Second, it should be noted that, after doing more research, Nicholl changed his mind about one key matter between the first (1992) and the second (2002) editions of this book. The earlier version fingers Robert Devereux, Earl of Essex, as the chief mover against Sir Walter Raleigh. The second edition fingers the Secretary of State, Sir Robert Cecil
The second edition also has an added chapter on the modus operandi of the Elizabethan spy Thomas Drury, and a thirty-page appendix answering some objections that historians had raised to his earlier edition.

Dyspeptic footnote: Like Shakespeare, Marlowe has been the subject of much fiction as well as of much factual research. Anthony Burgess’s last completed novel A Dead Man in Deptford (published in 1993 on the 400th anniversary of Marlowe’s death) assumes that Marlowe really was both homosexual and atheist in the modern sense, and has him coping with this in an angsty manner before he is murdered. More irritatingly, there are those nitwits who wish to reassign Shakespeare’s works to somebody else. Some of them – with absolutely no documentary evidence to back their claim – would like to believe that Marlowe’s death was only faked in 1593, and that Marlowe then went off into exile where he spent his time writing those plays that were attributed to the talentless frontman Shakespeare.
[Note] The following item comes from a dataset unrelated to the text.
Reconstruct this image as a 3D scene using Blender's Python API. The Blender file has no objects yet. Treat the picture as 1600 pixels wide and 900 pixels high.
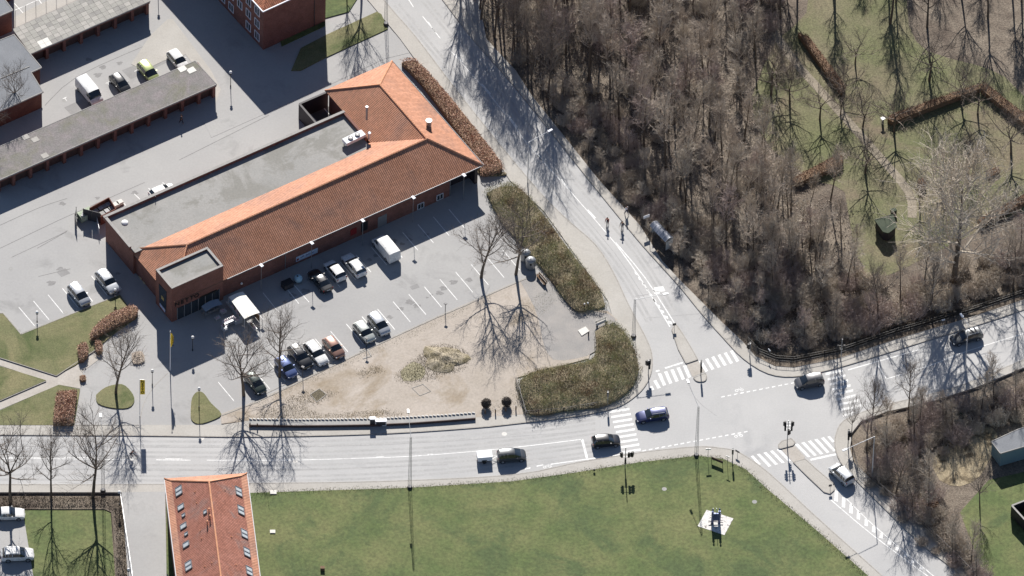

The trigger for this absurdity is the observation (not entirely accurate) that Shakespeare’s first good plays began to appear shortly after Marlowe died. Essentially this theory is just more evidence of the old snobbery that refuses to believe a non-university-educated chap like Shakespeare could have had any genius, and that therefore wishes to hand over his plays to somebody like Cambridge-graduate Marlowe. Most recent advocate of this fantasy is Ros Barber, though in fairness her verse-novel on the subject, The Marlowe Papers, is avowedly a work of fiction. Nevertheless it is an unpleasant experience to hear her – as you can on line - arguing with Charles Nicholl at the Cheltenham literary festival in 2013, shouting over him as he attempts to make his case, and generally speaking in a fashion bordering on the bloody rude as she drowns out his measured comments.